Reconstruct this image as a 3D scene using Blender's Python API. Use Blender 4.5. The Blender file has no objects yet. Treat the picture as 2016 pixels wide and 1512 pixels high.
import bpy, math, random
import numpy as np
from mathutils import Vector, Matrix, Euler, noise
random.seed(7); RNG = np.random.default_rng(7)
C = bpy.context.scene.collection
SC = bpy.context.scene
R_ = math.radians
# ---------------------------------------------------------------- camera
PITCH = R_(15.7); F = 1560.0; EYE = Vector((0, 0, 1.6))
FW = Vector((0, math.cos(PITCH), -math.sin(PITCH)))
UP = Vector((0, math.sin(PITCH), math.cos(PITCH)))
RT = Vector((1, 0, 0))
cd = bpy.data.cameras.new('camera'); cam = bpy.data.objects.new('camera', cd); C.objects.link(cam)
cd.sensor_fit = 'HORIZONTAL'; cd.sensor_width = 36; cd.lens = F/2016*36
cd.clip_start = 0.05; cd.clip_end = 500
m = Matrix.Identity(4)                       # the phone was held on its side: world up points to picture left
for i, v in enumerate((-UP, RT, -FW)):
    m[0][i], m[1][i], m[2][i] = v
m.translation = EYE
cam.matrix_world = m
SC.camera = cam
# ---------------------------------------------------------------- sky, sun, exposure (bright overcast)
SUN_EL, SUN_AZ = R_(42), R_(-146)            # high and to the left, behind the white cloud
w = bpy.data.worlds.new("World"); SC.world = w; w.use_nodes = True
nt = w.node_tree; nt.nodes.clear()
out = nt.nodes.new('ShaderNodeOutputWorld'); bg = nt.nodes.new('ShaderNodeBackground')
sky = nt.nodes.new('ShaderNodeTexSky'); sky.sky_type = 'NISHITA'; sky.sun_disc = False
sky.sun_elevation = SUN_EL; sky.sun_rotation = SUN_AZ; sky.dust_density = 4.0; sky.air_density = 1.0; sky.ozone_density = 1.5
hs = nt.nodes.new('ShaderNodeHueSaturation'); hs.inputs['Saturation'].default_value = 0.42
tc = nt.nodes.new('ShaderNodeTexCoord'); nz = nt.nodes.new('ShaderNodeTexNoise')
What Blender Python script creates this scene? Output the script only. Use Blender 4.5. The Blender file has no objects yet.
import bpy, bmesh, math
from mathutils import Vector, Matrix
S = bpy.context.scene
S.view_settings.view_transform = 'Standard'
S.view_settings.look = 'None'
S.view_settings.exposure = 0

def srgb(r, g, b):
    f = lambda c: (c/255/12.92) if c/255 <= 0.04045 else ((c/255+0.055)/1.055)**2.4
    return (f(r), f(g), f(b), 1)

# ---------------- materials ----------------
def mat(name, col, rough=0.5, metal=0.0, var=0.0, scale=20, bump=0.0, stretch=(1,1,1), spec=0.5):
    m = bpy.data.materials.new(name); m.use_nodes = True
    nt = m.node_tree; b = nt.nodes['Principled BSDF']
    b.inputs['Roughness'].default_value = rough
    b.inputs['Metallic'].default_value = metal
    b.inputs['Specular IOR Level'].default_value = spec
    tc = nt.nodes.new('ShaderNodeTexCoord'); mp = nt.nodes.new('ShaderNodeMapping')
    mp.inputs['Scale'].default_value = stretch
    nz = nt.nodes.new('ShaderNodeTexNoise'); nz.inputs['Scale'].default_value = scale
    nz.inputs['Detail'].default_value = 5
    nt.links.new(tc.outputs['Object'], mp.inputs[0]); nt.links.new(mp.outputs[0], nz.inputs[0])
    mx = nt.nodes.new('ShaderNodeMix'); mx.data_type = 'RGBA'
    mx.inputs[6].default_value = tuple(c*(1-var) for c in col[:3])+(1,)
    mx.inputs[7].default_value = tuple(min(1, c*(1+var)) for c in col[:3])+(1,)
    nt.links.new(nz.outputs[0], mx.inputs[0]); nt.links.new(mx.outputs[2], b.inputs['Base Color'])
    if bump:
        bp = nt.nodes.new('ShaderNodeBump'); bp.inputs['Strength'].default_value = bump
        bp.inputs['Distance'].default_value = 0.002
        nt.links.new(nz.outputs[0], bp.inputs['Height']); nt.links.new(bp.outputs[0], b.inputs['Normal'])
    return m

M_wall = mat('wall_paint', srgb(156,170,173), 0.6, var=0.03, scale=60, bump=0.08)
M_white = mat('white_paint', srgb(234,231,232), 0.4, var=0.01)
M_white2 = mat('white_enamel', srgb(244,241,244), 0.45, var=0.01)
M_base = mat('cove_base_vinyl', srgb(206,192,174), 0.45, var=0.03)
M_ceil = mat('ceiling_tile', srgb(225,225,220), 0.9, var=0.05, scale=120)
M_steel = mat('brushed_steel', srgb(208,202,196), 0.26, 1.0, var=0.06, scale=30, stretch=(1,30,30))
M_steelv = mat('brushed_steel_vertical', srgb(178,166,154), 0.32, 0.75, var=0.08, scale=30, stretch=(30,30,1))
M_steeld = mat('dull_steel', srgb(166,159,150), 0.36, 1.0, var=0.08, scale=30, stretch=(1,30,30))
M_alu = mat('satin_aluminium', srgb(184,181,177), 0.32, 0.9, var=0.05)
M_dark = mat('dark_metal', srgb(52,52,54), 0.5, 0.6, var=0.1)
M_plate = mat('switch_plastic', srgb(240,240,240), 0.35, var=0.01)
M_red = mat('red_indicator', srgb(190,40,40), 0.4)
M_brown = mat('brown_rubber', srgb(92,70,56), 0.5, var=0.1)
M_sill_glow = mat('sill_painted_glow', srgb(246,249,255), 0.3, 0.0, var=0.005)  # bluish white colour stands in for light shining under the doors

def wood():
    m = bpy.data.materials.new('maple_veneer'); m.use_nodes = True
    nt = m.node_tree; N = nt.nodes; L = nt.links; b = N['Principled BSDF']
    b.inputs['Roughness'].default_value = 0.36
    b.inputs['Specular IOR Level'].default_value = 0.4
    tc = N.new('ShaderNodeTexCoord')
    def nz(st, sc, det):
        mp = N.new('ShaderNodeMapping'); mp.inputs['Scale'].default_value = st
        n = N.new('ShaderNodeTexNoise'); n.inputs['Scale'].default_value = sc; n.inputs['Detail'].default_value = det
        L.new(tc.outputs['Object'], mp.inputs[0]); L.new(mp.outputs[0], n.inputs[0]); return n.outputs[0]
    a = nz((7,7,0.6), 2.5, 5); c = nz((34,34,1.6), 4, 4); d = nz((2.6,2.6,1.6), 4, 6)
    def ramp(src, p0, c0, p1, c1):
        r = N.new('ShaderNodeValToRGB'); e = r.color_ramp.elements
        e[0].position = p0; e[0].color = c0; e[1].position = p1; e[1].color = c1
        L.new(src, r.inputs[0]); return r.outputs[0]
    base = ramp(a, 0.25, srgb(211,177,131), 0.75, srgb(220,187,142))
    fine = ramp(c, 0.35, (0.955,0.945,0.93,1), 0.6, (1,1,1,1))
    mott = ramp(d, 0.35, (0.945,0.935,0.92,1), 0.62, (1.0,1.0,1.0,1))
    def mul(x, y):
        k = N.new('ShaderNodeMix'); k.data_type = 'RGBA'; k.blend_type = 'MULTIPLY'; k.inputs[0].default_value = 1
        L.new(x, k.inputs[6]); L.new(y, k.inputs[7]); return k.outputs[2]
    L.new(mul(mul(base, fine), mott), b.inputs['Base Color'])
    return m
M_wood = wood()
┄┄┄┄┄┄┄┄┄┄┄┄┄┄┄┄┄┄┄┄
▶ [Exercise brief]: Using the listing above, pull out all lines that hold the word "file".

▶ [Solution for this exercise]:
Reconstruct this image as a 3D scene using Blender's Python API. Use Blender 4.5. The Blender file has no objects yet. Treat the picture as 2016 pixels wide and 1512 pixels high.
What Blender Python script creates this scene? Output the script only. Use Blender 4.5. The Blender file has no objects yet.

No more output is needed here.